There are no good answers. Sometimes stubborn rudeness is just stubborn rudeness.

In a similar way, some of Trump's most controversial moments on the campaign trail reveal the fallacy of a supposedly bold battle against political correctness.

Trump's mocking of New York Times reporter Serge Kovaleski, who has arthrogryposis, a condition that causes curvature of the joints, was both mean-spirited and meaningless. We do not live in a world where people with disabilities are catered to or coddled in any significant way.

As of 2015, people with disabilities were unemployed at twice the rate of people without disabilities; that's a figure that only accounts for people who are actively seeking jobs, not people who are unable to work. Around the world, disabled people often get the message that it would be better for them or their caretakers if they were dead. Last month, 19 people with disabilities were slain at a care facility in Japan. Trump's imitation might have been blunter and more visible than public policies that throw up barriers for people with disabilities who want to work, travel, live independently and raise families, but it was not fundamentally out of step with the marginalization of disabled Americans.

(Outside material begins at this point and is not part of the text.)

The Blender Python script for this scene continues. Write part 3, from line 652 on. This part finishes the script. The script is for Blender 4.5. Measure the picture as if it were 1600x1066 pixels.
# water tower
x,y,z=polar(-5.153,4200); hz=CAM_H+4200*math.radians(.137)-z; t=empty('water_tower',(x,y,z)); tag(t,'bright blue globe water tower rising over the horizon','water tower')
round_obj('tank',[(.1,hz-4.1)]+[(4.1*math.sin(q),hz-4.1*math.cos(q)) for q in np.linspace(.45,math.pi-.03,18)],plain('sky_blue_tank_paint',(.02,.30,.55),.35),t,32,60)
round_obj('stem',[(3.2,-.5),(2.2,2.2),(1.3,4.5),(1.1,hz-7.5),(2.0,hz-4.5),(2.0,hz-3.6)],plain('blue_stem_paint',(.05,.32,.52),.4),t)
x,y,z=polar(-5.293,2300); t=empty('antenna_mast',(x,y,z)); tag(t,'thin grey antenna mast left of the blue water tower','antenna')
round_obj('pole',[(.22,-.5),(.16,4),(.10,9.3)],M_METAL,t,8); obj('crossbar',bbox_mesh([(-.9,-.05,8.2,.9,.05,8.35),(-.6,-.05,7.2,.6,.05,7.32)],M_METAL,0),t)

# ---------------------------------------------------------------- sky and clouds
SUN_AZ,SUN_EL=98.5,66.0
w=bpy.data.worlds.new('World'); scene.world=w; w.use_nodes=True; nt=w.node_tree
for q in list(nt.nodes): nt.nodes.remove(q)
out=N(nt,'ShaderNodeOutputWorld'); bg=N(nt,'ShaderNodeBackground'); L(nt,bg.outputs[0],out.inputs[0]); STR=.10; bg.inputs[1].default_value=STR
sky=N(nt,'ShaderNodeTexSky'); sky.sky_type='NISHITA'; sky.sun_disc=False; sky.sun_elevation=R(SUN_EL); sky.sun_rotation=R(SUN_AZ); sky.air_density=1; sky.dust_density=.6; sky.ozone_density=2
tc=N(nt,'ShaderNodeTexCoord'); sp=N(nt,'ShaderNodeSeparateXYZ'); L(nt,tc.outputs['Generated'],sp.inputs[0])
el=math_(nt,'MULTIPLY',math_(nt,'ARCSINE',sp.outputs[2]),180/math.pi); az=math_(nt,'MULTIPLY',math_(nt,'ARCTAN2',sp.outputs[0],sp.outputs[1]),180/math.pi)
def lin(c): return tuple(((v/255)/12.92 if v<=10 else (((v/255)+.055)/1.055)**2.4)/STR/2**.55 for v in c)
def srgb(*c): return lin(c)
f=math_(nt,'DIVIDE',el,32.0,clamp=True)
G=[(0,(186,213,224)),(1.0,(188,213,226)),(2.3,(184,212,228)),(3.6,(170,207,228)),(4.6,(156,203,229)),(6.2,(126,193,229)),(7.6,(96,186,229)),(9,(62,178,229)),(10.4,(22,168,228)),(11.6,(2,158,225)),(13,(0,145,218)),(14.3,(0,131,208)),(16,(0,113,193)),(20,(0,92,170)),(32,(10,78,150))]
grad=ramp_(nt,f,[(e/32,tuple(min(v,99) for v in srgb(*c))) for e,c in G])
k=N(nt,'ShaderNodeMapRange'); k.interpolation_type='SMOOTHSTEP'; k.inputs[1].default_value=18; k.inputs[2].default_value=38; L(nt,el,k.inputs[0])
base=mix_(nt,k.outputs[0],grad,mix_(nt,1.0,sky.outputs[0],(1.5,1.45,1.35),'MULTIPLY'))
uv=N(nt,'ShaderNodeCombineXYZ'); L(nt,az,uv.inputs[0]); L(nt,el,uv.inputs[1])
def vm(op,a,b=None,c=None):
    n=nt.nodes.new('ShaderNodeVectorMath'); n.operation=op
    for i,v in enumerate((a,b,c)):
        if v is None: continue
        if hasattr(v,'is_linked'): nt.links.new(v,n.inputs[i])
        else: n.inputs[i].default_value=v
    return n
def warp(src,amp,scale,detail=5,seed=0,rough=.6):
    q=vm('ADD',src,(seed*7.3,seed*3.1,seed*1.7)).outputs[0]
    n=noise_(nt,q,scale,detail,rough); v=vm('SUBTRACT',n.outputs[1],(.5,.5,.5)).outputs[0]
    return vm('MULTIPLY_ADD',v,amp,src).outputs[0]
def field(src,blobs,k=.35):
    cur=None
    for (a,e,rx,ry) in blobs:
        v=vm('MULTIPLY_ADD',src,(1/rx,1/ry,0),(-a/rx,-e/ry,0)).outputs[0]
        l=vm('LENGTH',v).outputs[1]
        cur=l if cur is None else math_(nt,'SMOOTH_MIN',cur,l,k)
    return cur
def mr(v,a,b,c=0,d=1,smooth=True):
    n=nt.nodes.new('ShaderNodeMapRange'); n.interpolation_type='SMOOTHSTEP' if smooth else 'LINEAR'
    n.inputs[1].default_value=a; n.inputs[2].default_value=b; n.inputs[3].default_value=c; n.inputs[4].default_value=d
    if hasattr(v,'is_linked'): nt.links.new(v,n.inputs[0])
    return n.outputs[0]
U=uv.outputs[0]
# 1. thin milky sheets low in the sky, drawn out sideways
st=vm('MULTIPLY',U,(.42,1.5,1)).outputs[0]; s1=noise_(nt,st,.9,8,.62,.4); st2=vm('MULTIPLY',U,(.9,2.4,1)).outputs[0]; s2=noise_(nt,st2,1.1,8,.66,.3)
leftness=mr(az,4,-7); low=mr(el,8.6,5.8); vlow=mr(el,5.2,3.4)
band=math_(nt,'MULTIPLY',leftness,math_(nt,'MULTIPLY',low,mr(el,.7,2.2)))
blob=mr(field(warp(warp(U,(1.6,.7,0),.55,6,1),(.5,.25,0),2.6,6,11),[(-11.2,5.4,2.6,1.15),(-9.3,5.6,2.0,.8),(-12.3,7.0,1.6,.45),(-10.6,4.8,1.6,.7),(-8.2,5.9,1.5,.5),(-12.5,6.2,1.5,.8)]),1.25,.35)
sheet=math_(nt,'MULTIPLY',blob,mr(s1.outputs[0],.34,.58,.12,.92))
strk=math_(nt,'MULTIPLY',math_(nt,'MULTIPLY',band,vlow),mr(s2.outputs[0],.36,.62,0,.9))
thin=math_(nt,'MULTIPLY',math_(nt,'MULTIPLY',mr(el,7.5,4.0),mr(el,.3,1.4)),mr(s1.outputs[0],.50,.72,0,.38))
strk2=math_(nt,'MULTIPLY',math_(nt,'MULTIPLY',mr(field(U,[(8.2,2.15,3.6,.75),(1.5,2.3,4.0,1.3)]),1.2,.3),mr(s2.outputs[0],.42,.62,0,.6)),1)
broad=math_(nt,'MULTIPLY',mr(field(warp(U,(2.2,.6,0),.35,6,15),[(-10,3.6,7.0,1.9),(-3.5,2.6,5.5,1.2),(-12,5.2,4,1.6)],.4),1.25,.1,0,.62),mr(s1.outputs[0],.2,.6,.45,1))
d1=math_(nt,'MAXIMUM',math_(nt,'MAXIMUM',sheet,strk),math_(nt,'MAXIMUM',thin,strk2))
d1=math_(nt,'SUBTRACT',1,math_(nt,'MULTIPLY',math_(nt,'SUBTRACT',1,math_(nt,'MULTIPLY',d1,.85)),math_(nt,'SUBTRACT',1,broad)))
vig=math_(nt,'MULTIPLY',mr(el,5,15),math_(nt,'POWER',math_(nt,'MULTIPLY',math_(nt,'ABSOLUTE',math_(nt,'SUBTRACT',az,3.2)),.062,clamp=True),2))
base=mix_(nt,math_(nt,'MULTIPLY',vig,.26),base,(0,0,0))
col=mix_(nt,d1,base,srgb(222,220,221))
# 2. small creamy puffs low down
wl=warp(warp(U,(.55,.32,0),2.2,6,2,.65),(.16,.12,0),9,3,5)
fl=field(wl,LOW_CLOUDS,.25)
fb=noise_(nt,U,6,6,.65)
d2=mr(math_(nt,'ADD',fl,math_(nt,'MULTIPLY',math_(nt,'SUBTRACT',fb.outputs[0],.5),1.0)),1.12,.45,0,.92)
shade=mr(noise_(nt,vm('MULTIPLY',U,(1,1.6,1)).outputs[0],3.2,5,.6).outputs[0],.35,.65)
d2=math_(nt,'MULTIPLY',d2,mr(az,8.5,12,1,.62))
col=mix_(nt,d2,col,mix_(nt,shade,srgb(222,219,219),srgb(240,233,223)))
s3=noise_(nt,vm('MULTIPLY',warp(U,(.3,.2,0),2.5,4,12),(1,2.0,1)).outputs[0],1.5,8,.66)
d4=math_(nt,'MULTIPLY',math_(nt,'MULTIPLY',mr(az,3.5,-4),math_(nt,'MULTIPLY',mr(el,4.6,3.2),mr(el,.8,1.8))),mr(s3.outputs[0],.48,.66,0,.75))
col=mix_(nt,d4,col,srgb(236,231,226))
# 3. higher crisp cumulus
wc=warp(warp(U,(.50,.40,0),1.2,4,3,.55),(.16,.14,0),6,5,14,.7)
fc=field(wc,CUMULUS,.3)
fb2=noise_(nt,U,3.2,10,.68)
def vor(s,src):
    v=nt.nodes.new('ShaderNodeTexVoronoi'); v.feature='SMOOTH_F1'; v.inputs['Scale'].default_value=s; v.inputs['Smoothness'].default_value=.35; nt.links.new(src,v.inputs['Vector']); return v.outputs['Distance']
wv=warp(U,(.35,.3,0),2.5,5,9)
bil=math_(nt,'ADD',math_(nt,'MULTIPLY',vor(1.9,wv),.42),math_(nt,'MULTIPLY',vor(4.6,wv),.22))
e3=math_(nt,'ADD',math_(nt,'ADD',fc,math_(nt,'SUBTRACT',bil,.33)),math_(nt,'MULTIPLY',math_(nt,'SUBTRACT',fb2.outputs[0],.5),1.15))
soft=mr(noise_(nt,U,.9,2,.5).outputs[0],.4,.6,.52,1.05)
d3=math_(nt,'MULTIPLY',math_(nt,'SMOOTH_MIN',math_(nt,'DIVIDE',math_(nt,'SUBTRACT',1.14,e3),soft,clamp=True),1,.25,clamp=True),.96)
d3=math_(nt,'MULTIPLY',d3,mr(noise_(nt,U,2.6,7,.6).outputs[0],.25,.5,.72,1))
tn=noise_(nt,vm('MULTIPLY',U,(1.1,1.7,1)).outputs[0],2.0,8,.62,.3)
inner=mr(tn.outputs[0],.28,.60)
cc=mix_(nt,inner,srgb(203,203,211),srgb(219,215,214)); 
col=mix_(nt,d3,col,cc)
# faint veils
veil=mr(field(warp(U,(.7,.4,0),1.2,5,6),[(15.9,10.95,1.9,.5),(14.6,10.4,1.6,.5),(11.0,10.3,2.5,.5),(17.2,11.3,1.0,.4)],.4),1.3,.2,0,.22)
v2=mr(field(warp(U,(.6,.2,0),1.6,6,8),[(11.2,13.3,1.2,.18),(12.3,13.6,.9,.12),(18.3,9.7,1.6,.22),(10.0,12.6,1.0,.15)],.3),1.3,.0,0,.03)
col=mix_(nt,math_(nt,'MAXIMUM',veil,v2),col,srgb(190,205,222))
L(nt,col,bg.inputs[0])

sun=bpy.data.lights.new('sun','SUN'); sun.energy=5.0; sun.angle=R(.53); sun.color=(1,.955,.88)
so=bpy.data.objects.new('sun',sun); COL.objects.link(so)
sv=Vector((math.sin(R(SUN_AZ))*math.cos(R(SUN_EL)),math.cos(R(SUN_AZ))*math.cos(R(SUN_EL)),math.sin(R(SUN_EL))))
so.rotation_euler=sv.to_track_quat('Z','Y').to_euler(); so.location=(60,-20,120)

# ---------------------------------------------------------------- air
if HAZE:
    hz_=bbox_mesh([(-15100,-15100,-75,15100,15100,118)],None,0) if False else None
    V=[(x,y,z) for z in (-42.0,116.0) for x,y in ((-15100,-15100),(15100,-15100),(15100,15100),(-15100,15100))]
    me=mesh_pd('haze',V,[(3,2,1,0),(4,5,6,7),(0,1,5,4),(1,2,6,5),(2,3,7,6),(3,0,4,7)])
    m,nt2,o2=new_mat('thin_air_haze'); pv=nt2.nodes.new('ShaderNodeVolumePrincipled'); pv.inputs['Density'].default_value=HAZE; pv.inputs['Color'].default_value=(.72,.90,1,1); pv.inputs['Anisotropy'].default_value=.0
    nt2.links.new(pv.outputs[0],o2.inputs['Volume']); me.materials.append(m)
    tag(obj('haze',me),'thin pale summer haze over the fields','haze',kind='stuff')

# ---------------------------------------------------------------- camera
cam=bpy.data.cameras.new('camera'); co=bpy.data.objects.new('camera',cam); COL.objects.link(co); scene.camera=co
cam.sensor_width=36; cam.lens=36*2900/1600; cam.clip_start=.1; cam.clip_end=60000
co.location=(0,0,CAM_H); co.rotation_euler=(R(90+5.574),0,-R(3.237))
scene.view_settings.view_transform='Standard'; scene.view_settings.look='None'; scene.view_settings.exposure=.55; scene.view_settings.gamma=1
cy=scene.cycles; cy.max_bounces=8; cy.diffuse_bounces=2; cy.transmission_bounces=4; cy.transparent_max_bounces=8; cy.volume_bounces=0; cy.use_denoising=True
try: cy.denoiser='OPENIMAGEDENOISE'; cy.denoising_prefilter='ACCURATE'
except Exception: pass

The same faux-edginess is one of the reasons "Suicide Squad," the latest installment in the DC cinematic universe, felt like such a disappointment. As I wrote when the film was released, it's a nasty piece of work, relying heavily on sexist unpleasantness and racial stereotypes as signaling and shorthand.

But as much as it's wearying to get smacked with sexism on a constant basis, it somehow feels worse in a movie that's supposed to be somehow daring. Calling a female character a word that has been a staple insult against Hillary Clinton on the 2016 campaign trail is the inverse of bravery. It suggests you have all the edge of a kindergartner who just learned a new naughty word, or a middle-schooler who just discovered that Playboy exists.

Presenting commonplace unpleasantness as an act of moral courage is a nifty bit of reframing. This formulation allows its practitioners to treat their own laziness, meanness and self-indulgence as ethically and politically meaningful, when in fact they're anything but. We may not be able to afford the suppression of important ideas in the public sphere. But people who rail against political correctness need better examples if they're going to insist that kindness and decency are threats to the republic.